Collected data
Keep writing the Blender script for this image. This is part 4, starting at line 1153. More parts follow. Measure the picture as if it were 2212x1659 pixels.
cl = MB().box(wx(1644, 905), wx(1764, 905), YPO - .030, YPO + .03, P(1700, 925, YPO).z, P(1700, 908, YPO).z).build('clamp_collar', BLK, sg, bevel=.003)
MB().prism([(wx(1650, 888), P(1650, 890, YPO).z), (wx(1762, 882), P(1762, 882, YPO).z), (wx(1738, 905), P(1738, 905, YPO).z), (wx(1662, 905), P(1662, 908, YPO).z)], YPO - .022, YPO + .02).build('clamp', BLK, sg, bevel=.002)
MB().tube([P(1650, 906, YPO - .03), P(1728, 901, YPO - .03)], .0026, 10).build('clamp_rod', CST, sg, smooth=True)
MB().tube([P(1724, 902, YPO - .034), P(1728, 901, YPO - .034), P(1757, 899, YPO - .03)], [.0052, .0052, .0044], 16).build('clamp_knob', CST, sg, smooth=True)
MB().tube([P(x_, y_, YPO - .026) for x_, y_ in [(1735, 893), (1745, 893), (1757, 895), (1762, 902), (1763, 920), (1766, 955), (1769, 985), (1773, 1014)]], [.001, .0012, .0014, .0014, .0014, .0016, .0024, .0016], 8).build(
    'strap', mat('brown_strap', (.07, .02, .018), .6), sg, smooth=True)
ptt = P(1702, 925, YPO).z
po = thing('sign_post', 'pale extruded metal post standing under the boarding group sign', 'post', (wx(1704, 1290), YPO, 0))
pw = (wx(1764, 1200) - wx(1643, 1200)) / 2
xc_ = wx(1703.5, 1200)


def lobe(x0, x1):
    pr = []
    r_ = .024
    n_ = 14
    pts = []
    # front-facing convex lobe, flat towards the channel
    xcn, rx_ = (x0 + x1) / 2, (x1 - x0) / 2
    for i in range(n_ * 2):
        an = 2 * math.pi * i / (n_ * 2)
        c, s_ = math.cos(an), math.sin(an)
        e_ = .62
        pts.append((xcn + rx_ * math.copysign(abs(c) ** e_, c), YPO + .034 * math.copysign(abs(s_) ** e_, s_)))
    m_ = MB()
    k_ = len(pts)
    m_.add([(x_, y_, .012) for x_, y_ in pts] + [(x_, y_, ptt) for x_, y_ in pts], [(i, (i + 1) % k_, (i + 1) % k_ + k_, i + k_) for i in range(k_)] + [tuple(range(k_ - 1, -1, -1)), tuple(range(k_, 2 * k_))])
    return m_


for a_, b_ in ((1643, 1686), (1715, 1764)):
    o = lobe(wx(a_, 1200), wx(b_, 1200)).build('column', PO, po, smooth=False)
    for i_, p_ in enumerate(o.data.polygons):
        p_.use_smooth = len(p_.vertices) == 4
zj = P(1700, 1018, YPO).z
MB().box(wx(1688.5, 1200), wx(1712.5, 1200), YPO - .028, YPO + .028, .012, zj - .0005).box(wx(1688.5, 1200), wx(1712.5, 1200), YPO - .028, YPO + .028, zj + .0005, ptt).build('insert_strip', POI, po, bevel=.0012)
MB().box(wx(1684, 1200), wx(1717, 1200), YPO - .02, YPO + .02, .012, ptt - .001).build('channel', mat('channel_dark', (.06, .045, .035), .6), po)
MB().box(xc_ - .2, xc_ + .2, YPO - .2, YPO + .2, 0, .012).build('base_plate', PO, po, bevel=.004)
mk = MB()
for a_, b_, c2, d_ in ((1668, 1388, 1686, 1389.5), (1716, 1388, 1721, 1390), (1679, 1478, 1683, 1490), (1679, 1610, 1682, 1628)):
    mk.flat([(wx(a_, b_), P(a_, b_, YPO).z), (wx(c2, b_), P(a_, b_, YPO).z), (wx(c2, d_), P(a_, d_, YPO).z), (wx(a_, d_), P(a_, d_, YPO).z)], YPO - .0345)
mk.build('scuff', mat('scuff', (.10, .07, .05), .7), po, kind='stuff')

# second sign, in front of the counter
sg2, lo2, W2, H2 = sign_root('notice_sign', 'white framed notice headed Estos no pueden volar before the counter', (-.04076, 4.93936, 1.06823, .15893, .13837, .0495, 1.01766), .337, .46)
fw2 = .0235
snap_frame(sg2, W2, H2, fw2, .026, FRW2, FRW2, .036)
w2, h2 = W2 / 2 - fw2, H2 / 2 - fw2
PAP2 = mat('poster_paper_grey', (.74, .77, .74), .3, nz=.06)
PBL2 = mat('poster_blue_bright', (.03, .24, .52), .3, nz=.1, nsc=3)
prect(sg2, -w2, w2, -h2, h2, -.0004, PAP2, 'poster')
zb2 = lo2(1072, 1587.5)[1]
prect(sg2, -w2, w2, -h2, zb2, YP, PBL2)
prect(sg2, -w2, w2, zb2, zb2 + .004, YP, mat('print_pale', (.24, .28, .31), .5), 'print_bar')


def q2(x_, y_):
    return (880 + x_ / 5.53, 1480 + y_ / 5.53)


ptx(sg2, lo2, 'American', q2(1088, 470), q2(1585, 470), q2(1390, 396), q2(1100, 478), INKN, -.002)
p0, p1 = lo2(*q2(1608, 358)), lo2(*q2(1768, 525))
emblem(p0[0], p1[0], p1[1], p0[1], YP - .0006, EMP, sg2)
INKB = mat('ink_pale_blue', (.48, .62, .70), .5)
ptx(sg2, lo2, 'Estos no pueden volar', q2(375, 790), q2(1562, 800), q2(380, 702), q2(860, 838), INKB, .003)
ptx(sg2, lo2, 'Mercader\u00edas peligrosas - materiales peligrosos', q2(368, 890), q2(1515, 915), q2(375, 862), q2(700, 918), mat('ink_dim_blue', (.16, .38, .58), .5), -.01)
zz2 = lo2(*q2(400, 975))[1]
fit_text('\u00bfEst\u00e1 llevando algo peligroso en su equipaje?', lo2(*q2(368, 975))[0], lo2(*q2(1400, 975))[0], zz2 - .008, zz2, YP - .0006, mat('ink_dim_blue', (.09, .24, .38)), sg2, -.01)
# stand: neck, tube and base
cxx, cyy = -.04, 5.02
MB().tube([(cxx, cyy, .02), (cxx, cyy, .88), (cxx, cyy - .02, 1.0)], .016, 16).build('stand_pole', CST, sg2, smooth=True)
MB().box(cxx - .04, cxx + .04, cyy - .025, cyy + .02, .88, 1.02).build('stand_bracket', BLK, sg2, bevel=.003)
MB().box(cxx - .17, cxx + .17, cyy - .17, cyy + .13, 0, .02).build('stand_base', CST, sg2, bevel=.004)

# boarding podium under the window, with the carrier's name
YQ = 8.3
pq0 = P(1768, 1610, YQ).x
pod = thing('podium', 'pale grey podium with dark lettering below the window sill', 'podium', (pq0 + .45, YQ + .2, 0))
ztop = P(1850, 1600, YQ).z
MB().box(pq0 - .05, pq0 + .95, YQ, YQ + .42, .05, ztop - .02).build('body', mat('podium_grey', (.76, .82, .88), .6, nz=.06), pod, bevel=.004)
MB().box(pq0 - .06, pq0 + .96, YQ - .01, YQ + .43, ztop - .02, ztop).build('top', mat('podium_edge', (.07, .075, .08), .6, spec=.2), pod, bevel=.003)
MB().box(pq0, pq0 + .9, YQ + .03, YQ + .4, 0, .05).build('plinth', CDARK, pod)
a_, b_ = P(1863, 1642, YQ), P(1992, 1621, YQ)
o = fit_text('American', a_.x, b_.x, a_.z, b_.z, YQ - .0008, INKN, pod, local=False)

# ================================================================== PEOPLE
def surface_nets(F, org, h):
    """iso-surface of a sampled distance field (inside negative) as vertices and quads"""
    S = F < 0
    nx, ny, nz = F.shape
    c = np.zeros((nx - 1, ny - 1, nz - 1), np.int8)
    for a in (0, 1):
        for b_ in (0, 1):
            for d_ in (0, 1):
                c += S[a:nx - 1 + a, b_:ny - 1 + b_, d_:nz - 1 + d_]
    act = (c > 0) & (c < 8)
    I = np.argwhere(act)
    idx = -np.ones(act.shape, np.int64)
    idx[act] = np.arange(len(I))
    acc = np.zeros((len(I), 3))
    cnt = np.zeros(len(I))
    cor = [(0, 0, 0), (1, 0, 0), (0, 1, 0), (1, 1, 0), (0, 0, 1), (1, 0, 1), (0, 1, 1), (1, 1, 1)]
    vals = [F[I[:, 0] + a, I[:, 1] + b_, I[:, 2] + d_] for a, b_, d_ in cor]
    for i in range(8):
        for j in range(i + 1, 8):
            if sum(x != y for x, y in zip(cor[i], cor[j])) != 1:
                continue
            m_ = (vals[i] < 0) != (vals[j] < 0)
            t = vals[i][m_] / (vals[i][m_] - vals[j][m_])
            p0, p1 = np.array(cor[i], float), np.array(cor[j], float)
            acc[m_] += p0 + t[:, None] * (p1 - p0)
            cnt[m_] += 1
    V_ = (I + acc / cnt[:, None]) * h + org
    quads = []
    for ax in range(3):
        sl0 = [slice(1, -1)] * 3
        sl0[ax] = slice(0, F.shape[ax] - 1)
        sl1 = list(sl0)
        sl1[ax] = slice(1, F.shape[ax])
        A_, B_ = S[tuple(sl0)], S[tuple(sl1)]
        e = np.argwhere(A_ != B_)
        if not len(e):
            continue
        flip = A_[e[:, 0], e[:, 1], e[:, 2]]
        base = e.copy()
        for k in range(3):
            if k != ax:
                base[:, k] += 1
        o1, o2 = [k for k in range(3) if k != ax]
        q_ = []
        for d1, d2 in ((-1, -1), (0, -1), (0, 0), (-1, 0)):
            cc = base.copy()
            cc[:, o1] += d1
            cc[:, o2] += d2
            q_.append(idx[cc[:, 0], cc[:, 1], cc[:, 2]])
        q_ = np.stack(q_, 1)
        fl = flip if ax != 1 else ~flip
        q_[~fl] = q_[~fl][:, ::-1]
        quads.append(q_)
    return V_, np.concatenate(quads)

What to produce
Please give an exact restatement of only the lines from the beginning of the material above to the line with "xc_ = wx(1703.5, 1200)", inclusive.

Task result
Keep writing the Blender script for this image. This is part 4, starting at line 1153. More parts follow. Measure the picture as if it were 2212x1659 pixels.
cl = MB().box(wx(1644, 905), wx(1764, 905), YPO - .030, YPO + .03, P(1700, 925, YPO).z, P(1700, 908, YPO).z).build('clamp_collar', BLK, sg, bevel=.003)
MB().prism([(wx(1650, 888), P(1650, 890, YPO).z), (wx(1762, 882), P(1762, 882, YPO).z), (wx(1738, 905), P(1738, 905, YPO).z), (wx(1662, 905), P(1662, 908, YPO).z)], YPO - .022, YPO + .02).build('clamp', BLK, sg, bevel=.002)
MB().tube([P(1650, 906, YPO - .03), P(1728, 901, YPO - .03)], .0026, 10).build('clamp_rod', CST, sg, smooth=True)
MB().tube([P(1724, 902, YPO - .034), P(1728, 901, YPO - .034), P(1757, 899, YPO - .03)], [.0052, .0052, .0044], 16).build('clamp_knob', CST, sg, smooth=True)
MB().tube([P(x_, y_, YPO - .026) for x_, y_ in [(1735, 893), (1745, 893), (1757, 895), (1762, 902), (1763, 920), (1766, 955), (1769, 985), (1773, 1014)]], [.001, .0012, .0014, .0014, .0014, .0016, .0024, .0016], 8).build(
    'strap', mat('brown_strap', (.07, .02, .018), .6), sg, smooth=True)
ptt = P(1702, 925, YPO).z
po = thing('sign_post', 'pale extruded metal post standing under the boarding group sign', 'post', (wx(1704, 1290), YPO, 0))
pw = (wx(1764, 1200) - wx(1643, 1200)) / 2
xc_ = wx(1703.5, 1200)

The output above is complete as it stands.